##### DATA BLOCK

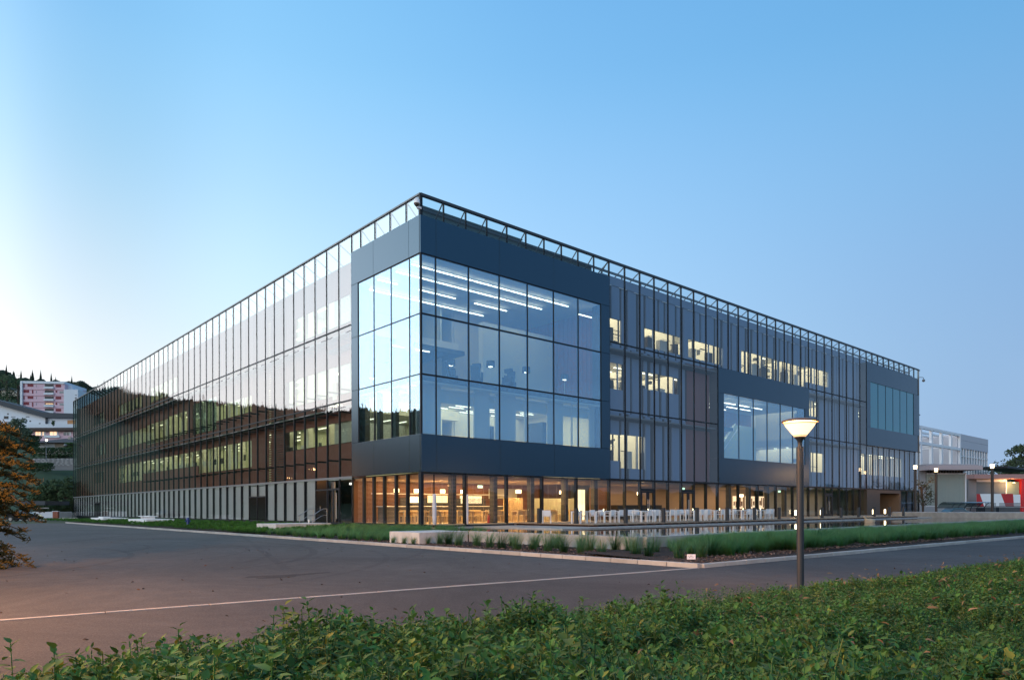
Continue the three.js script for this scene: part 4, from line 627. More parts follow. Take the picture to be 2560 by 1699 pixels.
// small white sign in the mulch
{
  const cv = document.createElement('canvas'); cv.width = 256; cv.height = 160; const c = cv.getContext('2d'); c.fillStyle = '#e4e2ea'; c.fillRect(0, 0, 256, 160); c.fillStyle = '#15131c'; c.font = 'bold 36px sans-serif'; c.fillText('V', 30, 62); c.fillText('HNE', 92, 60); c.fillRect(118, 44, 10, 8); c.fillRect(60, 70, 9, 44); c.fillStyle = '#6d7d70'; c.fillRect(84, 30, 6, 96); c.fillRect(94, 66, 5, 50); c.fillStyle = '#b9b3c4'; c.fillRect(122, 80, 92, 10); c.fillRect(122, 98, 84, 10); c.fillRect(122, 114, 70, 8);
  const t = new THREE.CanvasTexture(cv); t.colorSpace = THREE.SRGBColorSpace;
  const s = thing('garden_sign', 'small white printed sign standing in the bark mulch at the kerb corner', 'sign', [-7.0, 0.1, 23.55], -0.75);
  obj('board', new RoundedBoxGeometry(0.24, 0.145, 0.012, 1, 0.004).translate(0, 0.14, 0), M.white, s); const f = obj('print', new THREE.PlaneGeometry(0.23, 0.135).translate(0, 0.14, 0.0075), new THREE.MeshStandardMaterial({ map: t, roughness: 0.5 }), s); f.material.name = 'sign print'; for (const x of [-0.06, 0.03]) obj('stake', bg(x - 0.008, x + 0.008, -0.06, 0.14, -0.02, -0.007), M.metal, s);
}
// blocks in the side bed
{
  const cb = thing('concrete_block', 'pale concrete block in the low shrubs before the side door', 'block', [-5.5, 0, -11.2]); obj('block_body', boxUV(rb(3.8, 0.85, 3.1, 0.012, 1.9, 0.24, 1.55)), M.paleConcrete, cb);
  obj('vent_pipe', cyl(0.04, 0.04, 0.4, 3.2, 0.7, 1.0, 10), M.white, cb);
  for (const [z, x, label] of [[-41, -4.6, 'low white concrete block in the shrubs carrying two curved benches'], [-58, -4.9, 'low white concrete block in the shrubs toward the far end of the side front']]) {
    const b = thing('concrete_block', label, 'block', [x, 0, z]); obj('block_body', boxUV(rb(2.6, 0.7, 7, 0.02, 1.0, 0.3, -3)), M.white, b);
    if (z > -50) for (const dz of [-2.6, -4.8]) { obj('bench_slab', rb(0.9, 0.07, 1.6, 0.02, 0.9, 0.93, dz), M.white, b); for (const k of [-0.6, 0, 0.6]) obj('bench_foot', rb(0.5, 0.2, 0.1, 0.02, 0.9, 0.76, dz + k), M.white, b); } else obj('bench_slab', rb(0.8, 0.1, 2.4, 0.03, 0.3, 0.74, -2), M.white, b);
  }
  const h = thing('hydrant', 'dark blue hydrant post in the green shrubs along the kerb', 'hydrant', [-6.4, 0.15, -22.6]); obj('barrel', lathe([[0, 0], [0.15, 0], [0.15, 0.05], [0.1, 0.08], [0.1, 0.62], [0.13, 0.64], [0.13, 0.74], [0.08, 0.82], [0, 0.84]], 16), M.blue, h); obj('outlet', bar(V(-0.2, 0.56, 0), V(0.2, 0.56, 0), 0.055, 10), M.blue, h);
  // steps and railings at the side door
  const s = thing('entrance_steps', 'short dark metal steps up to the side door', 'steps', [0, 0, 0]); for (let k = 0; k < 3; k++) B('step', M.metal, s, -0.05 - 0.34 * (3 - k), -0.06, 0.1, 0.17 + 0.16 * (k + 1) - 0.02, -13.9, -11.9);
  for (const [z, l] of [[-13.95, 'steel handrail on the far side of the side door steps'], [-11.85, 'steel handrail on the near side of the side door steps']]) {
    const r = thing('handrail', l, 'handrail', [0, 0, 0], 0, 'steel handrails at the side door'); obj('post', bar(V(-1.25, 0.1, z), V(-1.25, 1.15, z), 0.024, 8), M.stainless, r); obj('post', bar(V(-0.12, F - 0.1, z), V(-0.12, 1.62, z), 0.024, 8), M.stainless, r); obj('rail', tube([V(-1.4, 1.1, z), V(-1.2, 1.17, z), V(-0.45, 1.6, z), V(-0.12, 1.63, z)], 0.024), M.stainless, r); obj('rail', tube([V(-1.25, 0.7, z), V(-0.45, 1.14, z), V(-0.12, 1.16, z)], 0.018), M.stainless, r);
  }
}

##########

TASK DESCRIPTION>
Copy the material exactly. Do not include the pictures.

SOLUTION TO THIS EXERCISE>
Continue the three.js script for this scene: part 4, from line 627. More parts follow. Take the picture to be 2560 by 1699 pixels.
// small white sign in the mulch
{
  const cv = document.createElement('canvas'); cv.width = 256; cv.height = 160; const c = cv.getContext('2d'); c.fillStyle = '#e4e2ea'; c.fillRect(0, 0, 256, 160); c.fillStyle = '#15131c'; c.font = 'bold 36px sans-serif'; c.fillText('V', 30, 62); c.fillText('HNE', 92, 60); c.fillRect(118, 44, 10, 8); c.fillRect(60, 70, 9, 44); c.fillStyle = '#6d7d70'; c.fillRect(84, 30, 6, 96); c.fillRect(94, 66, 5, 50); c.fillStyle = '#b9b3c4'; c.fillRect(122, 80, 92, 10); c.fillRect(122, 98, 84, 10); c.fillRect(122, 114, 70, 8);
  const t = new THREE.CanvasTexture(cv); t.colorSpace = THREE.SRGBColorSpace;
  const s = thing('garden_sign', 'small white printed sign standing in the bark mulch at the kerb corner', 'sign', [-7.0, 0.1, 23.55], -0.75);
  obj('board', new RoundedBoxGeometry(0.24, 0.145, 0.012, 1, 0.004).translate(0, 0.14, 0), M.white, s); const f = obj('print', new THREE.PlaneGeometry(0.23, 0.135).translate(0, 0.14, 0.0075), new THREE.MeshStandardMaterial({ map: t, roughness: 0.5 }), s); f.material.name = 'sign print'; for (const x of [-0.06, 0.03]) obj('stake', bg(x - 0.008, x + 0.008, -0.06, 0.14, -0.02, -0.007), M.metal, s);
}
// blocks in the side bed
{
  const cb = thing('concrete_block', 'pale concrete block in the low shrubs before the side door', 'block', [-5.5, 0, -11.2]); obj('block_body', boxUV(rb(3.8, 0.85, 3.1, 0.012, 1.9, 0.24, 1.55)), M.paleConcrete, cb);
  obj('vent_pipe', cyl(0.04, 0.04, 0.4, 3.2, 0.7, 1.0, 10), M.white, cb);
  for (const [z, x, label] of [[-41, -4.6, 'low white concrete block in the shrubs carrying two curved benches'], [-58, -4.9, 'low white concrete block in the shrubs toward the far end of the side front']]) {
    const b = thing('concrete_block', label, 'block', [x, 0, z]); obj('block_body', boxUV(rb(2.6, 0.7, 7, 0.02, 1.0, 0.3, -3)), M.white, b);
    if (z > -50) for (const dz of [-2.6, -4.8]) { obj('bench_slab', rb(0.9, 0.07, 1.6, 0.02, 0.9, 0.93, dz), M.white, b); for (const k of [-0.6, 0, 0.6]) obj('bench_foot', rb(0.5, 0.2, 0.1, 0.02, 0.9, 0.76, dz + k), M.white, b); } else obj('bench_slab', rb(0.8, 0.1, 2.4, 0.03, 0.3, 0.74, -2), M.white, b);
  }
  const h = thing('hydrant', 'dark blue hydrant post in the green shrubs along the kerb', 'hydrant', [-6.4, 0.15, -22.6]); obj('barrel', lathe([[0, 0], [0.15, 0], [0.15, 0.05], [0.1, 0.08], [0.1, 0.62], [0.13, 0.64], [0.13, 0.74], [0.08, 0.82], [0, 0.84]], 16), M.blue, h); obj('outlet', bar(V(-0.2, 0.56, 0), V(0.2, 0.56, 0), 0.055, 10), M.blue, h);
  // steps and railings at the side door
  const s = thing('entrance_steps', 'short dark metal steps up to the side door', 'steps', [0, 0, 0]); for (let k = 0; k < 3; k++) B('step', M.metal, s, -0.05 - 0.34 * (3 - k), -0.06, 0.1, 0.17 + 0.16 * (k + 1) - 0.02, -13.9, -11.9);
  for (const [z, l] of [[-13.95, 'steel handrail on the far side of the side door steps'], [-11.85, 'steel handrail on the near side of the side door steps']]) {
    const r = thing('handrail', l, 'handrail', [0, 0, 0], 0, 'steel handrails at the side door'); obj('post', bar(V(-1.25, 0.1, z), V(-1.25, 1.15, z), 0.024, 8), M.stainless, r); obj('post', bar(V(-0.12, F - 0.1, z), V(-0.12, 1.62, z), 0.024, 8), M.stainless, r); obj('rail', tube([V(-1.4, 1.1, z), V(-1.2, 1.17, z), V(-0.45, 1.6, z), V(-0.12, 1.63, z)], 0.024), M.stainless, r); obj('rail', tube([V(-1.25, 0.7, z), V(-0.45, 1.14, z), V(-0.12, 1.16, z)], 0.018), M.stainless, r);
  }
}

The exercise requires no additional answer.